_Raw data_
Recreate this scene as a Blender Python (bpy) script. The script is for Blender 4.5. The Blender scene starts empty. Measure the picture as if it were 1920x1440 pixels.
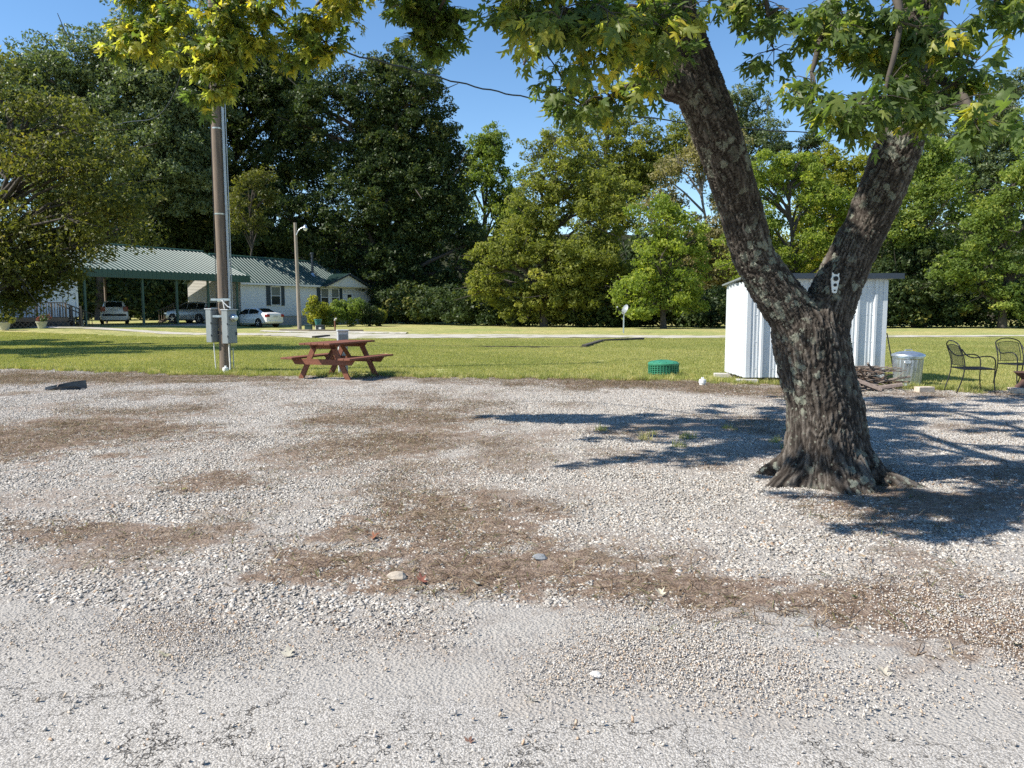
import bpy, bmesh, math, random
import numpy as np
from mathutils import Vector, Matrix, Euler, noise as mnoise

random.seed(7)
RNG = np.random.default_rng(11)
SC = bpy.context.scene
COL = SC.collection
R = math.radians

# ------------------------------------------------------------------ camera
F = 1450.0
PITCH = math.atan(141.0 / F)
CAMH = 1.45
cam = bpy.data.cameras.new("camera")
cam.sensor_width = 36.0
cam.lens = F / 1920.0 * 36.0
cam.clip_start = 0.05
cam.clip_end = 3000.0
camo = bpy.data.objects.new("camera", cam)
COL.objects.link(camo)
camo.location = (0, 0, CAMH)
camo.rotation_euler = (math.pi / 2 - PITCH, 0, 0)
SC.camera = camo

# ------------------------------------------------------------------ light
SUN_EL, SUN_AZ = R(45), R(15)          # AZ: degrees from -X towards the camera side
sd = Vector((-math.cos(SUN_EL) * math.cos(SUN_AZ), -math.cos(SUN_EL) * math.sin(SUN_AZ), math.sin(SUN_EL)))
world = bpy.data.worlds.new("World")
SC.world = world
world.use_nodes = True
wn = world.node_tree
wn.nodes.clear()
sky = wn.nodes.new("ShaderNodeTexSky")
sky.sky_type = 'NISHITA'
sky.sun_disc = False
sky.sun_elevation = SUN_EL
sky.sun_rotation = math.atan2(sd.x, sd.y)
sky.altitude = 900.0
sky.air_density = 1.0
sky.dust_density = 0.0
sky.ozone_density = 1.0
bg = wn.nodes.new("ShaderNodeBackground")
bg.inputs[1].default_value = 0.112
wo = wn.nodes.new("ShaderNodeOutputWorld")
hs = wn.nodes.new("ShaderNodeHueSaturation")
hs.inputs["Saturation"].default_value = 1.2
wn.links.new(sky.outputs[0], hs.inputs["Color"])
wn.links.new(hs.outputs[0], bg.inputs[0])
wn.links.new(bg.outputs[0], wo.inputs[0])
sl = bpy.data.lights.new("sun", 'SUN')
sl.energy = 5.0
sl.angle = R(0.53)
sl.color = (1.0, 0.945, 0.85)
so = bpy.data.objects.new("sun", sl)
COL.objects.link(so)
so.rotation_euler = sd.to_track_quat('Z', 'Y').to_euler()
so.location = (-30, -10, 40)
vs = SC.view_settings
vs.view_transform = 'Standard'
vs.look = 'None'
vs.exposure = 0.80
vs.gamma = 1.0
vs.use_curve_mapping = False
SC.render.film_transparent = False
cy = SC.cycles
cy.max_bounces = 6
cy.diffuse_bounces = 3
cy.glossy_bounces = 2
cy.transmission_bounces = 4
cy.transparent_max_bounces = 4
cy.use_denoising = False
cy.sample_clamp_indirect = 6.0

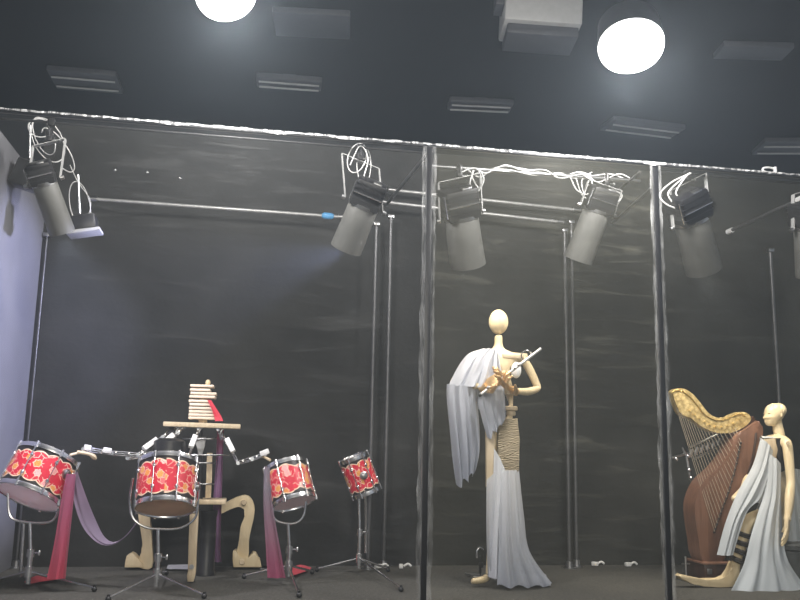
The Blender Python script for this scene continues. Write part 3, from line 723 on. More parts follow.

_What you should do_
Begin at the first line of the records and please reproduce every line exactly through the one containing "SC.camera = camo", leaving all pictures out.

_Answer to this problem_
Recreate this scene as a Blender Python (bpy) script. The script is for Blender 4.5. The Blender scene starts empty. Measure the picture as if it were 1920x1440 pixels.
import bpy, bmesh, math, random
import numpy as np
from mathutils import Vector, Matrix, Euler, noise as mnoise

random.seed(7)
RNG = np.random.default_rng(11)
SC = bpy.context.scene
COL = SC.collection
R = math.radians

# ------------------------------------------------------------------ camera
F = 1450.0
PITCH = math.atan(141.0 / F)
CAMH = 1.45
cam = bpy.data.cameras.new("camera")
cam.sensor_width = 36.0
cam.lens = F / 1920.0 * 36.0
cam.clip_start = 0.05
cam.clip_end = 3000.0
camo = bpy.data.objects.new("camera", cam)
COL.objects.link(camo)
camo.location = (0, 0, CAMH)
camo.rotation_euler = (math.pi / 2 - PITCH, 0, 0)
SC.camera = camo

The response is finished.